---------- DATA EXCERPT ----------

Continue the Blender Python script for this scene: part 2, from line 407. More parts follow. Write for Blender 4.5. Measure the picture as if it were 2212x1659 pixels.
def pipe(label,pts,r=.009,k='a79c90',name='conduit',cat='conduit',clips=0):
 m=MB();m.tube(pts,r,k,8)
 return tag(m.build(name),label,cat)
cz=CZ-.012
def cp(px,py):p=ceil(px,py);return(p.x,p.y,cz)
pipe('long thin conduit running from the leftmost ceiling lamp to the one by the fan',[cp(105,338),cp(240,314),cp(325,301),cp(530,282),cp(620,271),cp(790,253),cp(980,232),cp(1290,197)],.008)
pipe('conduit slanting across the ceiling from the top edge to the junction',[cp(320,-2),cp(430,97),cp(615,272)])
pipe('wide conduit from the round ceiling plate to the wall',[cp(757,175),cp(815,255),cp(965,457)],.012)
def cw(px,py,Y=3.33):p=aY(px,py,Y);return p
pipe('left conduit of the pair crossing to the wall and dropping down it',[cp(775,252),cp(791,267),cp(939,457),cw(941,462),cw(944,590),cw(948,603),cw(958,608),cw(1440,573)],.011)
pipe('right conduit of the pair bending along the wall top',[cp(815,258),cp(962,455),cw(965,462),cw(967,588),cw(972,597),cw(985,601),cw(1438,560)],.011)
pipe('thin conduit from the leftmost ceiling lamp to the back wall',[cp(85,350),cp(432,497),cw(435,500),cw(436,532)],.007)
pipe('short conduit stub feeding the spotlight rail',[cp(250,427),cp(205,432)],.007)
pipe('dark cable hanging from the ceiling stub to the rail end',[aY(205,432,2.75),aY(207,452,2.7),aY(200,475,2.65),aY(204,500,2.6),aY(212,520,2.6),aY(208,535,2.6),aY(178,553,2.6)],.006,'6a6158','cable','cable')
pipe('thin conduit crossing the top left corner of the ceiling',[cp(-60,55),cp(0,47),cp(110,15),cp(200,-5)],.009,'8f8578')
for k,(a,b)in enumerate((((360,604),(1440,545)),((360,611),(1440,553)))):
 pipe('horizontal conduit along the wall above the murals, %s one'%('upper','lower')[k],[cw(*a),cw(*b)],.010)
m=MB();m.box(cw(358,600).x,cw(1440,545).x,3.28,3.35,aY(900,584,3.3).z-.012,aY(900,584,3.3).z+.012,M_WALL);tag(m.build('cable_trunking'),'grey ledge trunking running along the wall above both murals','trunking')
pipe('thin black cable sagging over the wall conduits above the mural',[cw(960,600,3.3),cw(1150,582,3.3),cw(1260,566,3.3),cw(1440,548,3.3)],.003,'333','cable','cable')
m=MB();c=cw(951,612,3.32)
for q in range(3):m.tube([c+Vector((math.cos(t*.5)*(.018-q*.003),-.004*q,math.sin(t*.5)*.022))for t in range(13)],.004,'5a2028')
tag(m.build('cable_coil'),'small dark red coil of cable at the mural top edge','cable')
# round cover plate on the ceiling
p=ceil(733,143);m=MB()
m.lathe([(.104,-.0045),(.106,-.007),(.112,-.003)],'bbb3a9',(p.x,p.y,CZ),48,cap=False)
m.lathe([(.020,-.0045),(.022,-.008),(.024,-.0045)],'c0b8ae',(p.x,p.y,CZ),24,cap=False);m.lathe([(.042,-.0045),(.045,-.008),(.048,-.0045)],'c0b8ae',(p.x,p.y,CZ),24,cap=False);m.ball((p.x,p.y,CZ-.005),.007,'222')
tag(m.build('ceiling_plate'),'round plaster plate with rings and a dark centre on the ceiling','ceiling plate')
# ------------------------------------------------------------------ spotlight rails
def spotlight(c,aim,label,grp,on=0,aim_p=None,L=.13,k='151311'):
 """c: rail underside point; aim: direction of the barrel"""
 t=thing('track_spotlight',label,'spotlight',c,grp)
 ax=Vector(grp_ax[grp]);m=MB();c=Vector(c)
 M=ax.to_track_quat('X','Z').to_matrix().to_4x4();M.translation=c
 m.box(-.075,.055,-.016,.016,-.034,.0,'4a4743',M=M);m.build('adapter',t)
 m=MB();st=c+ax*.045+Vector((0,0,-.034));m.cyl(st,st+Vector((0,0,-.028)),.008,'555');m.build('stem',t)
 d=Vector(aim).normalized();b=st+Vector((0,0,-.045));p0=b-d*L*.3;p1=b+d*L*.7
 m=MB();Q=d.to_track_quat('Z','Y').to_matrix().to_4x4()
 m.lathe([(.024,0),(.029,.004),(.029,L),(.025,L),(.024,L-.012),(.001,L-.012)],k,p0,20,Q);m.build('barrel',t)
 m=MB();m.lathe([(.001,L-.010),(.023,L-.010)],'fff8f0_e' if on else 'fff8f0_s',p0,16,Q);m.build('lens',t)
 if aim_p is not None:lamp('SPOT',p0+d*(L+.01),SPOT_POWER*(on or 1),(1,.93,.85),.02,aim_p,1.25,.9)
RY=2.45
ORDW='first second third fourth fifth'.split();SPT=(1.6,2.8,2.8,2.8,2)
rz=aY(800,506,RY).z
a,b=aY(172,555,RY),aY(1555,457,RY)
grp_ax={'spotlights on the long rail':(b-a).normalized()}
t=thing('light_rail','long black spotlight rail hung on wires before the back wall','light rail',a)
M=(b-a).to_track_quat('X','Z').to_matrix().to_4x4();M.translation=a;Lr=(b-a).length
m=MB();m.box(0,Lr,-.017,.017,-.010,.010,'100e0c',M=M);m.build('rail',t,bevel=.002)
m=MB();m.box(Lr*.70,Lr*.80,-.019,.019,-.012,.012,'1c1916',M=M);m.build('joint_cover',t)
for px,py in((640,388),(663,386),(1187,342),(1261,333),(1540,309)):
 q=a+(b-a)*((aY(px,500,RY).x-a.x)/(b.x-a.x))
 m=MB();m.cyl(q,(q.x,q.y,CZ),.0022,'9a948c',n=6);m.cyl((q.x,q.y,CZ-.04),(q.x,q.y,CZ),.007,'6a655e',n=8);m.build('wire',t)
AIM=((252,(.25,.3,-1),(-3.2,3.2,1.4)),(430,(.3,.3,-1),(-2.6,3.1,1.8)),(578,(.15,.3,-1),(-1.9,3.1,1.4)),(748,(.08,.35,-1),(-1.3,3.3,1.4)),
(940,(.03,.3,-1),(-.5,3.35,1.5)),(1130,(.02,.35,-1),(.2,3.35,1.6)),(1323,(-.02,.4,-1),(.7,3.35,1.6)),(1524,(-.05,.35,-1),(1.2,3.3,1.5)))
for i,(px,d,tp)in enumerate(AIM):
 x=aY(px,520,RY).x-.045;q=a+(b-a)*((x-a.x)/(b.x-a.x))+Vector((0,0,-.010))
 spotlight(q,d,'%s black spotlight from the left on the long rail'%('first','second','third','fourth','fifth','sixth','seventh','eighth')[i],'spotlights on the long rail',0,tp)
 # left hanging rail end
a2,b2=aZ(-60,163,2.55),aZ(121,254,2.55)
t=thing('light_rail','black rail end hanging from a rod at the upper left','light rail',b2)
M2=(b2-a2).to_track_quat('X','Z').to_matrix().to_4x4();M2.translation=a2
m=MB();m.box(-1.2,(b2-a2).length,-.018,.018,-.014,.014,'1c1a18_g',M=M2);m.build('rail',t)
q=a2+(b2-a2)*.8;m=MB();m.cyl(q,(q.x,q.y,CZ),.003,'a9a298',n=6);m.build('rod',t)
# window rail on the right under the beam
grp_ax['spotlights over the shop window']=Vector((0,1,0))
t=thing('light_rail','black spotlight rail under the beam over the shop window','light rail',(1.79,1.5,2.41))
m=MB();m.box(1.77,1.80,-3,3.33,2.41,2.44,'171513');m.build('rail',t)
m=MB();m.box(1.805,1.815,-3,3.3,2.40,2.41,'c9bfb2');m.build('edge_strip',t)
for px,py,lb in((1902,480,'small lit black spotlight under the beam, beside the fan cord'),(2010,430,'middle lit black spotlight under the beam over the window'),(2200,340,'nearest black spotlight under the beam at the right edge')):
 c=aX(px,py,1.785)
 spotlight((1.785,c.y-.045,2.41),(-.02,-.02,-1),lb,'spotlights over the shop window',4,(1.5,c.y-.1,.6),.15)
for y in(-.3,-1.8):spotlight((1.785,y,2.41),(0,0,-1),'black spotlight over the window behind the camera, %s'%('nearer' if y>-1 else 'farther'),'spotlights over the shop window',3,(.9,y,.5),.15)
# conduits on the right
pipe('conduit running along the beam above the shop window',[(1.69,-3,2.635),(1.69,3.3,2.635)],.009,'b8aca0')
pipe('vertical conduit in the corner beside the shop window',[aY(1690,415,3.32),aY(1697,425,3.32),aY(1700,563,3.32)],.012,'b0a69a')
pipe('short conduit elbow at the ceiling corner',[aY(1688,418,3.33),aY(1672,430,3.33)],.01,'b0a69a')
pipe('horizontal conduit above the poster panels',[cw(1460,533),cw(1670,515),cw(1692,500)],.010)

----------

• OBJECTIVE
Read the lines above. Gather those in which the string "from" is found.

• FULL SOLUTION
Continue the Blender Python script for this scene: part 2, from line 407. More parts follow. Write for Blender 4.5. Measure the picture as if it were 2212x1659 pixels.
pipe('long thin conduit running from the leftmost ceiling lamp to the one by the fan',[cp(105,338),cp(240,314),cp(325,301),cp(530,282),cp(620,271),cp(790,253),cp(980,232),cp(1290,197)],.008)
pipe('conduit slanting across the ceiling from the top edge to the junction',[cp(320,-2),cp(430,97),cp(615,272)])
pipe('wide conduit from the round ceiling plate to the wall',[cp(757,175),cp(815,255),cp(965,457)],.012)
pipe('thin conduit from the leftmost ceiling lamp to the back wall',[cp(85,350),cp(432,497),cw(435,500),cw(436,532)],.007)
pipe('dark cable hanging from the ceiling stub to the rail end',[aY(205,432,2.75),aY(207,452,2.7),aY(200,475,2.65),aY(204,500,2.6),aY(212,520,2.6),aY(208,535,2.6),aY(178,553,2.6)],.006,'6a6158','cable','cable')
 spotlight(q,d,'%s black spotlight from the left on the long rail'%('first','second','third','fourth','fifth','sixth','seventh','eighth')[i],'spotlights on the long rail',0,tp)
t=thing('light_rail','black rail end hanging from a rod at the upper left','light rail',b2)